There was no evidence that Zimmerman had any "bad will" against Martin, and an investigation by the FBI proved that race was not a factor.  And since when does someone have to be "armed" in order to be considered a threat?  Is a husband beating his wife not a threat?  If someone were to throw you on the ground, climb on top of you and beat your head into the sidewalk, you wouldn't consider that a threat?  Ridiculous.

It indicates that any law abiding citizens should be obedient to unreasonable search (followed, monitored, provoked…). Or he would be killed, if the provoker announced that his life has been threatened.

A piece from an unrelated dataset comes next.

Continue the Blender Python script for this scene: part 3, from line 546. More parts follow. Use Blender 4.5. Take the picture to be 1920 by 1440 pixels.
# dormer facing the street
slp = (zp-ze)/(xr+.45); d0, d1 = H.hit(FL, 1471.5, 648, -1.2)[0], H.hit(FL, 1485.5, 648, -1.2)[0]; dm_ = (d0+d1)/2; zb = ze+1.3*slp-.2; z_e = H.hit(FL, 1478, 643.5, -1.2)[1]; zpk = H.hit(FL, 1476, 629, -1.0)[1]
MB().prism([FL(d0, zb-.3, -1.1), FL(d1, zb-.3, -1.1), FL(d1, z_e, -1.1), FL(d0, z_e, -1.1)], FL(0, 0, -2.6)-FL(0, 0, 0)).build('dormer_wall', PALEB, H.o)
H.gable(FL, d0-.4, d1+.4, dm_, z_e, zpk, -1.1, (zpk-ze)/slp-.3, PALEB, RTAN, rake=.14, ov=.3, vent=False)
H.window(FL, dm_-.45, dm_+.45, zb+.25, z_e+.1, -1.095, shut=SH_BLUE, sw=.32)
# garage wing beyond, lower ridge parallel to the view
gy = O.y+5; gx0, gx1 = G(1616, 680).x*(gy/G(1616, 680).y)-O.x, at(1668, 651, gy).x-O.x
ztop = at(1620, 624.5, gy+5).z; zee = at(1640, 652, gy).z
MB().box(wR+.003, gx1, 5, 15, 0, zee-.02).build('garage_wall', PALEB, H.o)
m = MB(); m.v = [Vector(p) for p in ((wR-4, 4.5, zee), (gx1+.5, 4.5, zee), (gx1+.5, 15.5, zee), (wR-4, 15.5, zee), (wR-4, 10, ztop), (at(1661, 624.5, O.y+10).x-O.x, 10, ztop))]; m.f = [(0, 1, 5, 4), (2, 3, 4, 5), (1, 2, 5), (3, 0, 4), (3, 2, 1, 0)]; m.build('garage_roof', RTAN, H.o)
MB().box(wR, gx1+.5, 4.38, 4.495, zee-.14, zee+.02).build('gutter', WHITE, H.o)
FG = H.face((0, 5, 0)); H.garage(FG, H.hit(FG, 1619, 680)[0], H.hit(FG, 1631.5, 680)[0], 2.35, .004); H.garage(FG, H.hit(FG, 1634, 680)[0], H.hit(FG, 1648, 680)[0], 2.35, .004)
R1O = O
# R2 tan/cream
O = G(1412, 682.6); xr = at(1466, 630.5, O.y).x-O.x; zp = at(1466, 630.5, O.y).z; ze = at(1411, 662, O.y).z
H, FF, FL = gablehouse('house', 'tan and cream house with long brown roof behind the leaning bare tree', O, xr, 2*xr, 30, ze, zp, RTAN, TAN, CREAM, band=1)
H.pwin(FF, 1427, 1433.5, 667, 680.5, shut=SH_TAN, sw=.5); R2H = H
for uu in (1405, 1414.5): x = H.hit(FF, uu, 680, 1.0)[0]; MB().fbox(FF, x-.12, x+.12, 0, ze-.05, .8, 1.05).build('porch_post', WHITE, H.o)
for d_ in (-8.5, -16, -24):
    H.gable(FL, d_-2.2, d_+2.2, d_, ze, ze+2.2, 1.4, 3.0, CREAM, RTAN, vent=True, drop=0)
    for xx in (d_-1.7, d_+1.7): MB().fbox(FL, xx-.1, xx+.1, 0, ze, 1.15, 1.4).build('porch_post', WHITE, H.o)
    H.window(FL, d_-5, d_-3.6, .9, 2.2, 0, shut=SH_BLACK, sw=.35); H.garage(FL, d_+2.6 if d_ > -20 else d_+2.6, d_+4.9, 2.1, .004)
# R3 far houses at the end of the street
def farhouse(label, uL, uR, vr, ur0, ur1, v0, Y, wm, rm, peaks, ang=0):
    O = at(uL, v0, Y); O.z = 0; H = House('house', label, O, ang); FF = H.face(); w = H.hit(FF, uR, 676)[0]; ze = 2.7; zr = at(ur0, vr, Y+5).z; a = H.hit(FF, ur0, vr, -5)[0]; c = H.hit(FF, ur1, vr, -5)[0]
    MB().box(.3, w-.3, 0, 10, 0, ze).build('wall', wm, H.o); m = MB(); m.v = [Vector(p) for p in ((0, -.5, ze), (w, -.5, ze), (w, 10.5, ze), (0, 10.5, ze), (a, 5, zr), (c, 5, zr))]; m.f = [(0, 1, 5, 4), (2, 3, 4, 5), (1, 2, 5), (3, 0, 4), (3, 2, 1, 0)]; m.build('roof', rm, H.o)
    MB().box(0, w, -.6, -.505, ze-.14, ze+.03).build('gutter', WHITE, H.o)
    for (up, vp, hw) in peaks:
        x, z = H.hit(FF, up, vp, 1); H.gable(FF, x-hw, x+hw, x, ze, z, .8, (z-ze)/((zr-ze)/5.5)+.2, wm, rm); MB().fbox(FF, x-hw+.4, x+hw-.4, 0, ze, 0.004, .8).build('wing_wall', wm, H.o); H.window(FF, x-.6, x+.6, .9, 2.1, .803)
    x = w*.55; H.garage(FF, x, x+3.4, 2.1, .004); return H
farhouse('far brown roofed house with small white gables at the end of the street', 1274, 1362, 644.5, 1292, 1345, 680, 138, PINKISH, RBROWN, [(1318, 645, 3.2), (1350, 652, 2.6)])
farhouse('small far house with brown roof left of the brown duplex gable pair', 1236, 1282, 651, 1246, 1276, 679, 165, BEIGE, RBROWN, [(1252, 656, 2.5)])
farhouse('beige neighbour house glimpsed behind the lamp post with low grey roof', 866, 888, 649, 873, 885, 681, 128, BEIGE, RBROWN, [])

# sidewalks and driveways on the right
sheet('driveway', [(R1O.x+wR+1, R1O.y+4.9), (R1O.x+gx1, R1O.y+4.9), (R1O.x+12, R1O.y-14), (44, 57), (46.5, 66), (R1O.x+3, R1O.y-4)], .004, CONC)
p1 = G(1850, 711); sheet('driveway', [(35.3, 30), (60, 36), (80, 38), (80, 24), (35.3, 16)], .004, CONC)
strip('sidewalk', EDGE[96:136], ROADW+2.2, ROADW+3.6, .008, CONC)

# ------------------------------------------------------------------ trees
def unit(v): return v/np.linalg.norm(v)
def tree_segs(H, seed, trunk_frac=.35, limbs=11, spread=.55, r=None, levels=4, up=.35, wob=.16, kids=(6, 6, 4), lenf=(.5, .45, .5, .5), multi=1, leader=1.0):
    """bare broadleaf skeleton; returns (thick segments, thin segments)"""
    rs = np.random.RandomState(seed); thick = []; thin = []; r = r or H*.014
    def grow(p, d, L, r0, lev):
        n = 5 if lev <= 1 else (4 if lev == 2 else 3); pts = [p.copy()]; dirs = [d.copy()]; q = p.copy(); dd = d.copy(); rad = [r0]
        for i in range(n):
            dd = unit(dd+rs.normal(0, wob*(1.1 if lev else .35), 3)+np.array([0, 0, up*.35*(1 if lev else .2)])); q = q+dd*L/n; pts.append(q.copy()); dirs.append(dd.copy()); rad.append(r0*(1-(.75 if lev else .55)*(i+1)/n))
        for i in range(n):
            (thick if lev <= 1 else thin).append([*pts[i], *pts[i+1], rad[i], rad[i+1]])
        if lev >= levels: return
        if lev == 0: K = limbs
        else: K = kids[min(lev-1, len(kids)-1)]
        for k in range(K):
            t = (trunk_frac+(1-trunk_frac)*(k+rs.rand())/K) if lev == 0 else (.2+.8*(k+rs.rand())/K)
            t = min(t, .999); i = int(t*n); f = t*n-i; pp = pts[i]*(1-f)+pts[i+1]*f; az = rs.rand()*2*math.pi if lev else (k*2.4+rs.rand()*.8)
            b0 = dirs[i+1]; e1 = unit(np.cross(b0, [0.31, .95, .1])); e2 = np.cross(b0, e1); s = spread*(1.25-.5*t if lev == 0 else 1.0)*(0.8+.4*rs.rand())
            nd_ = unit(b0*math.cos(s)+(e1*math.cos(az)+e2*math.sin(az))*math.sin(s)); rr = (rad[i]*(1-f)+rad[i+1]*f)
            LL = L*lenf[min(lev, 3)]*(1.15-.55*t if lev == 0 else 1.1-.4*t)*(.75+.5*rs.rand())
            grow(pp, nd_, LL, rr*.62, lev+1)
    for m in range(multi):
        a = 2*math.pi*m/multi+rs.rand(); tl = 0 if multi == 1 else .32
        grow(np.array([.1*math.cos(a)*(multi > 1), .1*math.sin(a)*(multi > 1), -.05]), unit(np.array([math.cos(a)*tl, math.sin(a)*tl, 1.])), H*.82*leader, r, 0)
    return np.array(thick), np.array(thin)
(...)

Again you misunderstand the facts.  Zimmerman never stopped or searched Martin, and in this country you're prefectly free to follow anyone at any time.  Zimmerman was just keeping an eye on a suspicious guy that fit the general description of the people who were committing crimes in the neighborhood...he never said a word to Trayvon and never tried to detain him.  The altercation occurred when Martin chose to confront Zimmerman rather than walk the 70 yards to his home...and then chose to attack him.

This case also would encourage people to use guns in argument because dead people losing their  voice in the case.

Hopefully it might make the next thug think twice before attacking someone.  In this case, having a gun might have saved Zimmerman's life.

iVillage Member
Registered: 03-08-2011
Fri, 08-02-2013 - 5:55pm

The fact: Trayvon Martin was on his way to his father's firend's house. He was unarmed. He didn't know Zimmerman.

The fact. Zimmerman carried a gun. He devoted for a task force to catch and arrest burglars. He actively tracked Trayvon. He dialed 911, said Trayvon was suspicious.

Who was the man provoked the case? Who had the motive to kill?

The rest story mostly depends on Zimmerman's description. It turns a provocateur into a victim. That's why it's a bad case to encourage people to kill in argument. Because the dead could never have a voice. The killer takes too much advantage.